しぐれうい、犬山たまきらも参加で話題 VTuber/Vアーティストによる音声合成ソフトが続々登場する理由は?

 VTuberやVアーティストの個性的な声は、音声合成ソフトで目立つ要因のひとつだ。加えて、これほど多くの音声合成ソフトを生んでいる理由は、つまるところ、VTuberと音声合成ソフトの文化的親和性にあるだろう。VTuberやVアーティストが歌う楽曲はボカロ曲が中心で、彼らのオリジナル曲もボカロPが制作することが多い。一方で、VTuberやVアーティストは音声合成ソフトでボカロシーンに新しいトレンドを生み出す。
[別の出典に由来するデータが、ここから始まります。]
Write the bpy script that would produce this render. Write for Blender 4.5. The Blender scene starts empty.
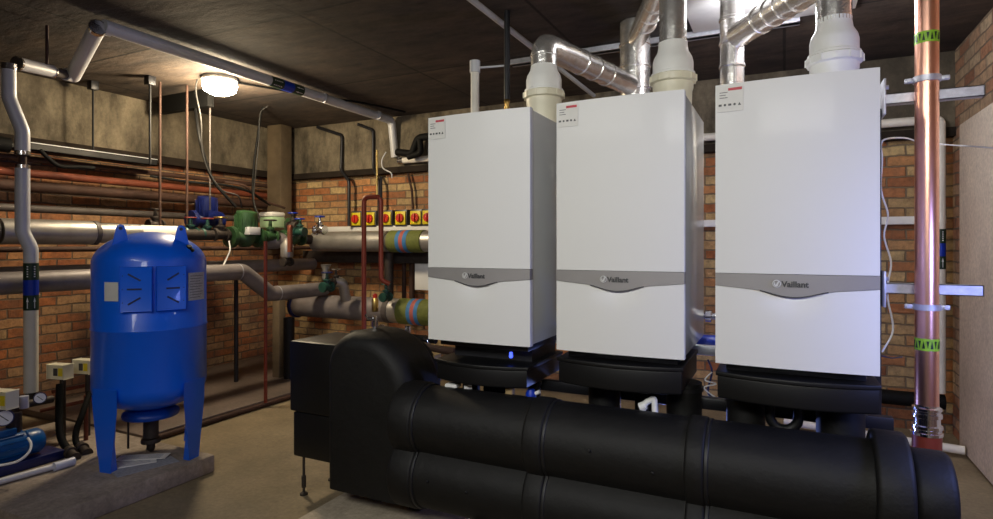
import bpy, bmesh, math, random
from mathutils import Vector, Matrix
random.seed(7)
PI = math.pi
scene = bpy.context.scene
COL = scene.collection
V = Vector
# ------------------------------------------------------------------ camera model
FPX = 585.0; YAW = math.radians(26.2); HC = 1.3; HOR = 245.0
SA, CA = math.sin(YAW), math.cos(YAW)
def ray(px, py):
    u = (px-496.5)/FPX; v = (HOR-py)/FPX
    return V((-SA+u*CA, CA+u*SA, v))
def at_t(px, py, t): return V((0,0,HC)) + ray(px,py)*t
def at_y(px, py, y): r = ray(px,py); return V((0,0,HC)) + r*(y/r.y)
def at_x(px, py, x): r = ray(px,py); return V((0,0,HC)) + r*(x/r.x)
def at_z(px, py, z): r = ray(px,py); return V((0,0,HC)) + r*((z-HC)/r.z)
XL, XR, YB, YF, ZC = -5.3, 1.04, 5.0, -2.6, 2.62

# ------------------------------------------------------------------ materials
MATS = {}
def newmat(name):
    m = bpy.data.materials.new(name); m.use_nodes = True
    nt = m.node_tree; b = nt.nodes['Principled BSDF']
    MATS[name] = m
    return m, nt, b
def noise_node(nt, scale, detail=4, rough=0.6, stretch=None, coord='Object'):
    tc = nt.nodes.new('ShaderNodeTexCoord'); n = nt.nodes.new('ShaderNodeTexNoise')
    n.inputs['Scale'].default_value = scale; n.inputs['Detail'].default_value = detail
    n.inputs['Roughness'].default_value = rough
    if stretch:
        mp = nt.nodes.new('ShaderNodeMapping'); mp.inputs['Scale'].default_value = stretch
        nt.links.new(tc.outputs[coord], mp.inputs['Vector']); nt.links.new(mp.outputs[0], n.inputs['Vector'])
    else:
        nt.links.new(tc.outputs[coord], n.inputs['Vector'])
    return n
def ramp(nt, src, stops):
    r = nt.nodes.new('ShaderNodeValToRGB')
    e = r.color_ramp.elements
    while len(e) < len(stops): e.new(0.5)
    for i, (p, c) in enumerate(stops):
        e[i].position = p; e[i].color = (*c, 1) if len(c) == 3 else c
    nt.links.new(src, r.inputs[0]); return r
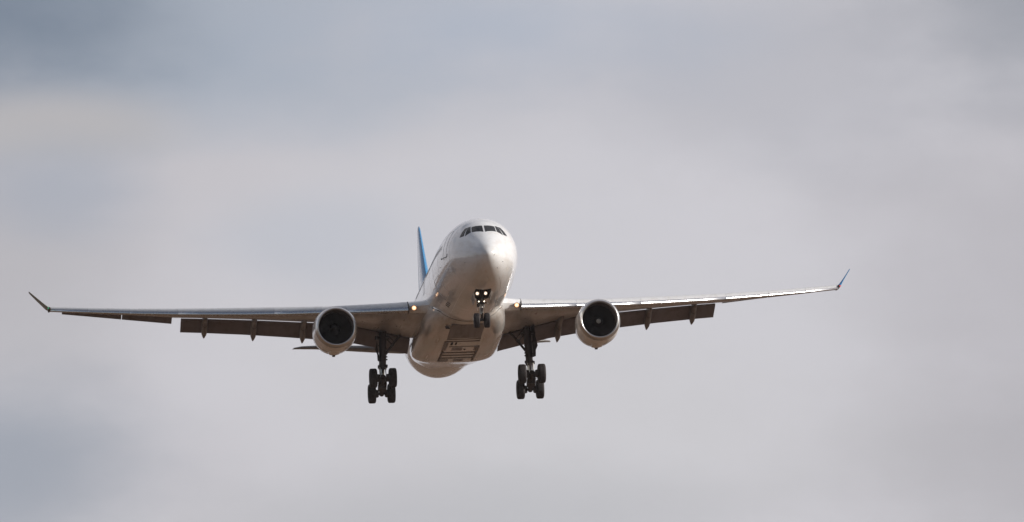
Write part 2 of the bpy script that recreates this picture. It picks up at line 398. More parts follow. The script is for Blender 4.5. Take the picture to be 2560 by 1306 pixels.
# static ports, probes, antennas and small vents
for (Y, T, s_) in [(.42, -97.5, .07), (1.74, -110.5, .06), (.23, 104, .05), (1.15, 116, .06), (1.1, 143.5, .08), (1.97, 176, .07), (7.4, -100.5, .08)]:
    p = fpt(Y, T); q = fpt(Y, T, s_)
    mb = MB().tube(p, q, .014, .01, 8); mb.tube(q + Vector((0, -.05, 0)), q + Vector((0, .02, 0)), .009, .014, 8)
    sub('air_data_probe', mb, M['dark'], fus)
for (Y, T) in ((11.9, -141), (12.5, -141), (13.1, -141)):
    sub('drain_vent', skin_patch([(Y, T - 3), (Y + .16, T - 3), (Y + .16, T + 3), (Y, T + 3)], 2, 2, .02, .03), M['dark'], fus)
for Y_ in (4.0, 8.4, 11.6, 14.6):
    sub('skin_joint', skin_line([(Y_, t) for t in range(-168, -40, 14)], .016, .002, .006, 3), M['hair_line'], fus)
for T_ in (-118, -150, 150, 118):
    sub('skin_joint', skin_line([(Y_, T_) for Y_ in (2.2, 3, 4, 5, 6.5, 8, 10, 12, 15)], .016, .002, .006, 3), M['hair_line'], fus)
def blade(p, h, c_, lean=.5, t=.03, d=(0, 0, -1)):
    p = Vector(p); d = Vector(d); L = Vector((0, 1, 0))
    return MB().plate([p - d * .15, p - d * .15 + L * c_, p + d * h + L * (c_ * .55 + h * lean), p + d * h + L * (c_ * .2 + h * lean)], t)
sub('belly_antenna', blade(fpt(9.6, 180), .35, .4), M['white'], fus, bevel=.008)
sub('belly_antenna', blade(fpt(13.2, 180), .38, .45), M['white'], fus, bevel=.008)
sub('beacon_lamp', MB().lathe([(0, .14), (.05, .13), (.10, .08), (.13, 0)], fpt(14.6, 180), (0, 0, -1), 16), M['seam'], fus)

# ------------------------------------------------------------------ belly fairing
def fring(hw, zb, zt, Y, e=3.2, n=64):
    zc = (zb + zt) / 2; hz = (zt - zb) / 2; P = []
    for k in range(n):
        a = 2 * math.pi * k / n; sx, cz = math.sin(a), math.cos(a)
        P.append((hw * math.copysign(abs(sx) ** (2 / e), sx), Y, zc + hz * math.copysign(abs(cz) ** (2 / e), cz)))
    return P
fair = MB().loft([fring(*r) for r in [
    (1.2, -2.55, -1.0, 15.2, 2.2), (1.9, -2.77, -.9, 15.9, 2.2), (2.4, -2.87, -.7, 17.2, 2.3), (2.78, -3.02, -.4, 19.0, 2.6),
    (2.98, -3.17, -.4, 21.0, 3.0), (3.08, -3.28, -.5, 24, 3.4), (3.12, -3.32, -.6, 27.5, 3.6), (3.12, -3.32, -.7, 30.0, 3.6), (3.10, -3.29, -.8, 30.9, 3.5),
    (3.05, -3.20, -.8, 31.7, 3.3), (2.95, -3.05, -.9, 33, 3.0), (2.7, -2.85, -1.0, 35, 2.8), (2.2, -2.70, -1.2, 37, 2.6), (1.5, -2.62, -1.6, 38.5, 2.4)]], True, True, True)
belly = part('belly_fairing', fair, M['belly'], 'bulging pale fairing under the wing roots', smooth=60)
FR = [(15.2, 1.2, -2.55, -1.0, 2.2), (15.9, 1.9, -2.77, -.9, 2.2), (17.2, 2.4, -2.87, -.7, 2.3), (19.0, 2.78, -3.02, -.4, 2.6), (21.0, 2.98, -3.17, -.4, 3.0)]
def outer(Y, T):
    """outermost skin point (fuselage or fairing) at a station and angle"""
    p = fpt(Y, T); q = [float(np.interp(Y, [r[0] for r in FR], [r[k] for r in FR])) for k in range(1, 5)]
    c0 = Vector((0, Y, -.2)); d = p - c0; k = 1.0
    while k < 1.3:
        z = c0.z + d.z * k; x = d.x * k; zc, hz = (q[1] + q[2]) / 2, (q[2] - q[1]) / 2
        if abs(x / q[0]) ** q[3] + abs((z - zc) / hz) ** q[3] > 1: break
        k += .002
    return c0 + d * k
ctl = [(18.0, -121), (16.4, -134), (15.95, -147), (15.9, -160), (16.0, -172), (16.0, -180), (16.0, -188), (15.9, -200), (15.95, -213), (16.4, -226), (18.0, -239)]
P = []
for (a0, b0), (a1, b1) in zip(ctl, ctl[1:]):
    for k in range(8): P.append(outer(a0 + (a1 - a0) * k / 8, b0 + (b1 - b0) * k / 8))
for _ in range(6): P = [P[0]] + [(a_ + b_ * 2 + c_) / 4 for a_, b_, c_ in zip(P, P[1:], P[2:])] + [P[-1]]
rings = []
for k, p in enumerate(P):
    t_ = (P[min(k + 1, len(P) - 1)] - P[max(k - 1, 0)]).normalized(); o_ = Vector((p.x, 0, p.z)).normalized(); sd_ = t_.cross(o_).normalized() * .04
    rings.append([p - sd_ - o_ * .05, p + sd_ - o_ * .05, p + sd_ + o_ * .012, p - sd_ + o_ * .012])
part('fairing_seam', MB().loft(rings, True, True, True), M['seam'])
ZB = -3.335
def bpanel(name, pts, m, z=ZB, t=.02):
    P = [Vector((x, y, z)) for x, y in pts]
    return sub(name, MB().loft([[p for p in P], [p + Vector((0, 0, t + .05)) for p in P]], True, True, True), m, belly)
def zbelly(Y): return float(np.interp(Y, [15.9, 17.2, 19, 21, 24, 27.5, 30, 30.9], [-2.77, -2.87, -3.02, -3.17, -3.28, -3.32, -3.32, -3.29]))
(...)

もはや双方のシーンの発展の点でも互いが目を離すことのできない存在で、この緊密した関係性こそが、VTuberやVアーティストの音声合成ソフトがボカロシーンで真っ先に話題をさらう要因だと思う。

 Live2Dモデルや3Dモデルといったハイテク技術で作られるVTuberやVアーティストのデジタルキャラクターと、深層学習等の最新のAI技術を用いた音声合成ソフトとの技術的相性が抜群にいいことも言える。特に、インターネット上の仮想空間を指すメタバース、次世代の分散型インターネットの時代の概念であるWeb3などの最先端領域にも鋭くアンテナを張っているKAMITSUBAKI STUDIOの音楽的同位体プロジェクトはその象徴である。
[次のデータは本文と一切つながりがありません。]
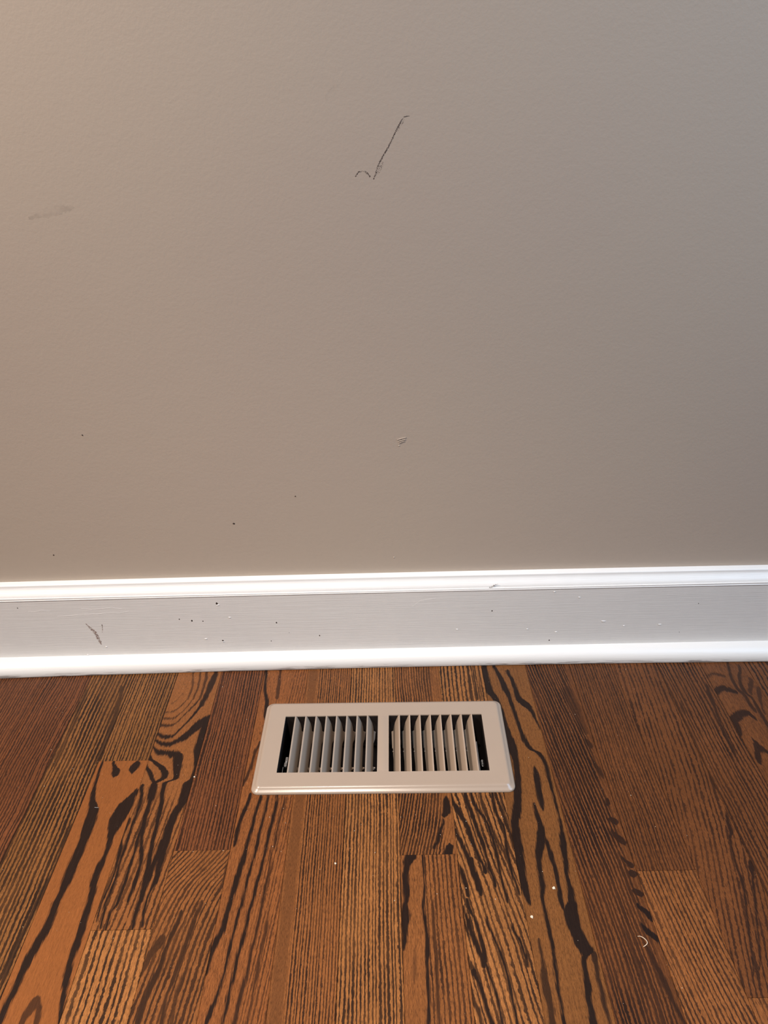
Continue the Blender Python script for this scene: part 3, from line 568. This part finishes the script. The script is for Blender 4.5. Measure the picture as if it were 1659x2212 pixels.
def bow(x): return 0.0028 - 0.0050*((x-0.27)/0.5)**2
def sweep(name, prof, mat, parent, bow_amt, x0=-1.6, x1=2.2, n=90, zbow=None, seed=1):
    """profile (y, z) swept along x"""
    bm = bmesh.new(); rows = []
    for i in range(n+1):
        x = x0+(x1-x0)*i/n
        bx = max(min(x, 1.05), -0.5)
        dy = bow(bx)*bow_amt; dz = zbow(bx) if zbow else 0.0
        rows.append([bm.verts.new((x, y+dy, z+(dz if z > 0.002 else 0))) for y, z in prof])
    for a, b in zip(rows, rows[1:]):
        for i in range(len(prof)-1): bm.faces.new((a[i], b[i], b[i+1], a[i+1]))
    bm.faces.new(rows[0]); bm.faces.new(rows[-1][::-1])
    me = bm_mesh(bm, name); autosmooth(me, 32)
    return link(name, me, mat, parent)
FY = 0.019                                # face of the flat board
base = sweep('baseboard_back', [(WY, 0.0005), (FY, 0.0005), (FY, 0.112), (WY, 0.112)], trim_mat, None, 0.0)
tag(base, 'white painted baseboard with moulded cap and rounded shoe along the floor', 'baseboard', 'structure')
zb = lambda x: 0.0012*(1-((x-0.27)/0.5)**2)
cap = [(WY, 0.1080), (FY, 0.1080), (FY-0.0004, 0.1082), (FY-0.0006, 0.1087), (FY-0.0005, 0.1091), (FY+0.0014, 0.1108), (FY+0.0018, 0.1114)]
for i in range(1, 13):
    q = i/12; sm = q*q*(3-2*q)
    cap.append((FY+0.0018+0.0080*sm, 0.1114+0.0122*q))
cap += [(FY+0.0100, 0.1246), (FY+0.0104, 0.1251), (FY+0.0112, 0.1254), (WY, 0.1258)]
sweep('cap_molding', cap, trim_mat, base, 0.0, zbow=zb)
R0 = 0.0185
shoe = [(FY+0.008, 0.0004), (0.0004, 0.0004), (0.0, 0.0012), (0.0001, 0.0030)]
shoe += [(FY-R0*math.cos(a)*1.0-0.0003, 0.0032+(0.0150)*math.sin(a)) for a in [math.pi/2*i/12 for i in range(1, 12)]]
shoe += [(FY+0.0006, 0.0183), (FY+0.008, 0.0184)]
sweep('shoe_molding', shoe, shoe_mat, base, 1.0, zbow=lambda x: 0.0012*(1-((x-0.27)/0.5)**2))
scuff_brown = mark_mat('brown_scuff', srgb(150, 128, 118), 0.36, 0.62, 700.0)
chip_grey = mark_mat('grey_chip', srgb(140, 132, 128), 0.42, 0.6, 600.0)
strip_mark('scuff_mark', [(-0.11335, 0.07165, 0.00076), (-0.10891, 0.06392, 0.00152), (-0.10536, 0.05904, 0.00213), (-0.10258, 0.05029, 0.00214), (-0.10112, 0.04248, 0.00184), (-0.09986, 0.03658, 0.00077)], scuff_brown, base, FY, seed=31)
strip_mark('scuff_mark', [(-0.09257, 0.06917, 0.00061), (-0.09336, 0.06157, 0.00046), (-0.09491, 0.05625, 0.0003)], scuff_brown, base, FY, seed=32)
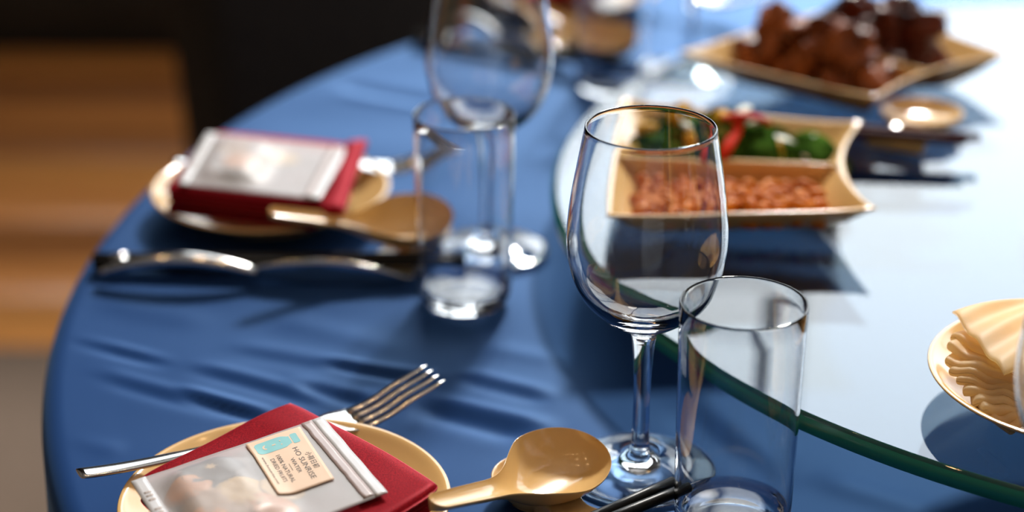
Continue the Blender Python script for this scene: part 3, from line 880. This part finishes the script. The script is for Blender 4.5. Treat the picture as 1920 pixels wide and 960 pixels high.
for ex in (-.045, .045): flat_print(ring_pts(bx + ex * BW, by + .56 * bh, .012 * BW, .016 * bh, 10), M_STICKER, 0.00096)
flat_print([(bx + x * BW, by + y * bh) for x, y in [(-.012, .36), (.012, .36), (.012, .44), (-.012, .44)]], M_STICKER, 0.00096)
sm = [(bx + .055 * BW * math.cos(a), by + (.22 + .075 * -math.sin(a)) * bh) for a in np.linspace(0, math.pi, 9)]
sm2 = [(bx + .030 * BW * math.cos(a), by + (.22 + .036 * -math.sin(a)) * bh) for a in np.linspace(math.pi, 0, 9)]
V = [(x, y, 0) for x, y in sm + sm2[::1]]
me = mesh(V, [(i, i + 1, 16 - i, 17 - i) for i in range(8)], smooth=False)
obj('emblem', press(me, 0, 0, 0.00096), M_STICKER, stk)

# spoon, its rest, chopsticks, glasses of the front setting
r1 = P(1013, 893, 0.0135); ra = P(1108, 985, 0.012)
REST1_A = math.atan2(ra[1] - r1[1], ra[0] - r1[0])
spoon_rest((r1[0], r1[1], T + 0.0003), REST1_A, 'cream spoon rest beneath the front soup spoon')
ha, hb = P(810, 940, .0465), P(1140, 804, .034)
SP1 = dict(h=math.atan2(hb[1] - ha[1], hb[0] - ha[0]))
spoon((ha[0], ha[1], T + ha[2]), SP1['h'], math.radians(1.0), math.radians(13), 'cream soup spoon in front, leaning on its rest beside the wine glass foot', k=(1.03, 1.0, 1.0))
for k, (a, b) in enumerate([((1100, 976), (1262, 903)), ((1140, 975), (1290, 913))]):
    pb = P(*b, .0155); pa = P(*a, .0165); d = (pb - pa); d /= np.linalg.norm(d)
    pa = pb - d * 0.235
    chopstick(W(pa), W(pb), ['black chopstick in front, nearer the wine glass stem', 'black chopstick in front, its tip behind the front tumbler'][k], M_BLACK, 'black chopsticks', cap=False)
w1 = P(1198.5, 884); wine_glass((w1[0], w1[1], T + 0.0003), 'empty wine glass in sharp focus behind the front tumbler')
tu1 = P(1371, 990); tumbler((tu1[0], tu1[1], T + 0.0003), 'empty straight tumbler closest to the camera, before the sharp wine glass')
we = P(2015, 1190); wine_glass((we[0], we[1], T + 0.0003), 'wine glass cut off by the right picture edge, only its bowl side showing')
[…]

【音楽的同位体可不】キュートなカノジョ / 花譜 feat. 可不(KAFU)

 また、VTuberやVアーティストシーンにおいて、デジタルキャラクターのビジュアルは間違いなく重要な要素であり、音声合成ソフトのビジュアルとシンクロすることで、花譜と可不の「キュートなカノジョ」のような融和性のある作品を創造することも可能。それぞれのビジュアルが今後どのように絡み合い、シナジー効果を生むのか、SFチックなデジタルの特性が表現の多様性を無限に広げるのも大きなポイントだ。
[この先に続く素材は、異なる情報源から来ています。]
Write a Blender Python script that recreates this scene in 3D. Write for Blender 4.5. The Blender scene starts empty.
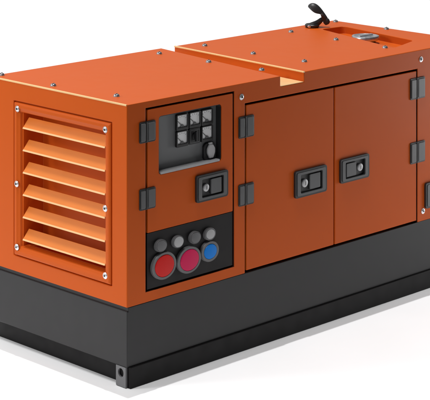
import bpy, bmesh, math
from mathutils import Vector, Matrix

scene = bpy.context.scene
COL = scene.collection
PI = math.pi

# ------------------------------------------------------------------ materials
def mat(name, col, rough=0.45, metal=0.0, coat=0.0, var=0.06, bump=0.0, bscale=160.0,
        rvar=0.08, spec=0.5, vscale=3.0):
    m = bpy.data.materials.new(name); m.use_nodes = True
    nt = m.node_tree; N = nt.nodes; L = nt.links
    b = N['Principled BSDF']
    b.inputs['Metallic'].default_value = metal
    b.inputs['Coat Weight'].default_value = coat
    b.inputs['Coat Roughness'].default_value = 0.25
    b.inputs['Specular IOR Level'].default_value = spec
    tc = N.new('ShaderNodeTexCoord')
    n1 = N.new('ShaderNodeTexNoise'); n1.inputs['Scale'].default_value = vscale
    n1.inputs['Detail'].default_value = 6.0; n1.inputs['Roughness'].default_value = 0.62
    L.new(tc.outputs['Object'], n1.inputs['Vector'])
    r1 = N.new('ShaderNodeMapRange'); r1.inputs[1].default_value = 0.3; r1.inputs[2].default_value = 0.7
    r1.inputs[3].default_value = 1.0 - var; r1.inputs[4].default_value = 1.0 + var
    L.new(n1.outputs['Fac'], r1.inputs[0])
    mu = N.new('ShaderNodeVectorMath'); mu.operation = 'SCALE'
    mu.inputs[0].default_value = col
    L.new(r1.outputs[0], mu.inputs['Scale'])
    L.new(mu.outputs[0], b.inputs['Base Color'])
    n2 = N.new('ShaderNodeTexNoise'); n2.inputs['Scale'].default_value = vscale * 4
    n2.inputs['Detail'].default_value = 5.0
    L.new(tc.outputs['Object'], n2.inputs['Vector'])
    r2 = N.new('ShaderNodeMapRange'); r2.inputs[1].default_value = 0.3; r2.inputs[2].default_value = 0.7
    r2.inputs[3].default_value = max(0.02, rough - rvar); r2.inputs[4].default_value = min(1, rough + rvar)
    L.new(n2.outputs['Fac'], r2.inputs[0]); L.new(r2.outputs[0], b.inputs['Roughness'])
    if bump:
        n3 = N.new('ShaderNodeTexNoise'); n3.inputs['Scale'].default_value = bscale
        n3.inputs['Detail'].default_value = 2.0
        L.new(tc.outputs['Object'], n3.inputs['Vector'])
        bp = N.new('ShaderNodeBump'); bp.inputs['Strength'].default_value = bump
        bp.inputs['Distance'].default_value = 0.001
        L.new(n3.outputs['Fac'], bp.inputs['Height']); L.new(bp.outputs[0], b.inputs['Normal'])
    return m

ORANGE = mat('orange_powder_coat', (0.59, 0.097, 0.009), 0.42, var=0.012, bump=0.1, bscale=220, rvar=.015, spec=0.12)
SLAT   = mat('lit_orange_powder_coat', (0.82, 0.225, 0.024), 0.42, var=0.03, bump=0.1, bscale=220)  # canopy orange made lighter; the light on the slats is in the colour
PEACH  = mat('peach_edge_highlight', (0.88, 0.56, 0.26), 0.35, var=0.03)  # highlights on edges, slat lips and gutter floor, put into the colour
BASE   = mat('charcoal_steel_paint', (0.021, 0.021, 0.022), 0.40, spec=.3, var=0.03, rvar=.03, bump=0.1, bscale=180)
SKID   = mat('black_steel_paint', (0.006, 0.0054, 0.0057), 0.5, spec=.18, var=0.1, bump=0.1)
BRKT   = mat('grey_steel_plate', (0.14, 0.14, 0.145), 0.45)
RUBBER = mat('black_rubber_seal', (0.05, 0.014, 0.008), 0.8, spec=0.2)
PLASTIC= mat('black_plastic', (0.017, 0.017, 0.018), 0.45)
HINGE  = mat('dark_grey_plastic', (0.098, 0.1, 0.103), 0.42)
PANEL  = mat('grey_instrument_plate', (0.165, 0.170, 0.175), 0.5, var=0.04)
LIP    = mat('lit_grey_ledge', (0.42, 0.42, 0.43), 0.45, var=0.04)  # panel grey made lighter, for light on the upward-facing ledge
CPANEL = mat('black_connector_plate', (0.011, 0.0095, 0.010), 0.5, spec=.2)
FACE   = mat('pale_grey_dial', (0.86, 0.87, 0.88), 0.5, var=0.03)
RING   = mat('grey_connector_ring', (0.135, 0.135, 0.14), 0.45)
DGREY  = mat('dark_grey_cap', (0.125, 0.125, 0.13), 0.5)
LGREY  = mat('light_grey_cap', (0.42, 0.42, 0.43), 0.45)
RED    = mat('red_plastic', (0.66, 0.012, 0.010), 0.4, spec=.2, var=.03)
MAGENTA= mat('magenta_plastic', (0.66, 0.010, 0.095), 0.4, spec=.2, var=.03)
BLUE   = mat('blue_plastic', (0.001, 0.21, 0.72), 0.4, spec=.2, var=.03)
NICKEL = mat('nickel_plate', (0.80, 0.80, 0.82), 0.28, metal=0.85, var=0.05, vscale=20)
LOCK   = mat('satin_nickel', (0.50, 0.50, 0.51), 0.5, metal=0.4, var=0.05, vscale=20)
STEEL  = mat('brushed_steel', (0.62, 0.63, 0.66), 0.3, metal=0.9, var=0.06, vscale=12)
SCREWM = mat('zinc_screw', (0.42, 0.43, 0.45), 0.3, metal=0.8, var=0.06, vscale=20)
SLOTB  = mat('black_recess', (0.012, 0.012, 0.014), 0.6)
IRON   = mat('black_cast_iron', (0.022, 0.022, 0.023), 0.42, bump=0.25, bscale=120)
ADDED_FLOOR  = mat('grey_bounce_cut_floor', (0.10, 0.10, 0.10), 0.7)  # only for the added floor, dark to keep bounce light low
WHITE  = mat('white_studio_floor', (0.895, 0.895, 0.90), 0.75, var=0.008, vscale=0.6, spec=0.15)

# ------------------------------------------------------------------ mesh helpers
def bx(bm, x0, x1, y0, y1, z0, z1, mi=0):
    v = [bm.verts.new((x, y, z)) for x in (x0, x1) for y in (y0, y1) for z in (z0, z1)]
    F = []
    for idx in ((0,1,3,2), (4,6,7,5), (0,4,5,1), (2,3,7,6), (0,2,6,4), (1,5,7,3)):
        f = bm.faces.new([v[i] for i in idx]); f.material_index = mi; F.append(f)
    return F

def prism(bm, pts, a, b, axis='y', mi=0):
    """pts 2D loop; extruded along axis from a to b."""
    def mk(p, t):
        if axis == 'y': return (p[0], t, p[1])
        if axis == 'x': return (t, p[0], p[1])
        return (p[0], p[1], t)
    A = [bm.verts.new(mk(p, a)) for p in pts]; B = [bm.verts.new(mk(p, b)) for p in pts]
    n = len(pts); F = [bm.faces.new(A), bm.faces.new(B[::-1])]
    for i in range(n):
        F.append(bm.faces.new((A[i], B[i], B[(i+1) % n], A[(i+1) % n])))
    for f in F: f.material_index = mi
    return F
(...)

 ネット発のボカロ、VTuberやVアーティスト、音声合成ソフトといった同じ系譜の存在がデジタル領域で繋がり、サイクルが勢いづいていく。AIが人の仕事を奪うーーそれどころか、人がAIをうまく活用している。さらなるテクノロジーの進化の先に、シーンを加速させるカタリストが生まれることを楽しみにしている。